I'm given an equation $x_1 + x_2 + x_3 + x_4 + x_5 = 24$, with a restriction that all of $x_i > 1$ and 2 of them are odd, the rest are even natural numbers.
I can solve this using the following reasoning: I must allocate $2 \cdot 3$ for the odd summands and $3 \cdot 2$ for even summands. Then I have to find the number of ways I can distribute the remaining 12 to the 5 unknowns. Since these 12 must be distributed in pairs, it follows that the number of ways it can be done is ${5 + 6 - 1 \choose 5} = 210$, and the number of ways the unknowns can be arranged is $\frac{5!}{2!3!} = 10$, hence the final answer is $2100$. I know this to be correct because I also wrote some code to compute it.
However, I'm required to recast this problem as a generating function, and I'm lost as to how to do that. I would probably be able to solve it, once it is given as a generating function (which is my final goal).
I'm not sure how to bring the ${5\choose2}=10$ into the generating function, but apart from that, you are looking for the coefficient of $x^{24}$ in $$10(x^3+x^5+x^7...)^2(x^2+x^4+x^6+...)^3$$ By the way, ${10\choose4}=210$
The exponent of $x$ is the sum of the exponents of the five terms chosen from the five factors.
The first two factors, the exponent is odd - that is the two odd numbers.
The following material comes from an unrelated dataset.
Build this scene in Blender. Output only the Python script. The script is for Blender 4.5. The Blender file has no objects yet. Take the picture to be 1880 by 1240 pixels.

The other three factors, the exponent is even.
Each time you select terms whose exponents add to $24$, you add $1$ to the coefficient of $x^{24}$. So the coefficient of $x^{24}$ equals the number of ways to do it.
I multiply by $10$ because I can't think of a way to put it into the generating function otherwise.
Yes, you can stop at $x^{23}$ and $x^{24}$ because larger terms will not contribute to $x^{24}$ in the final product. On the other hand, the infinite sum has a simpler formula than a finite sum.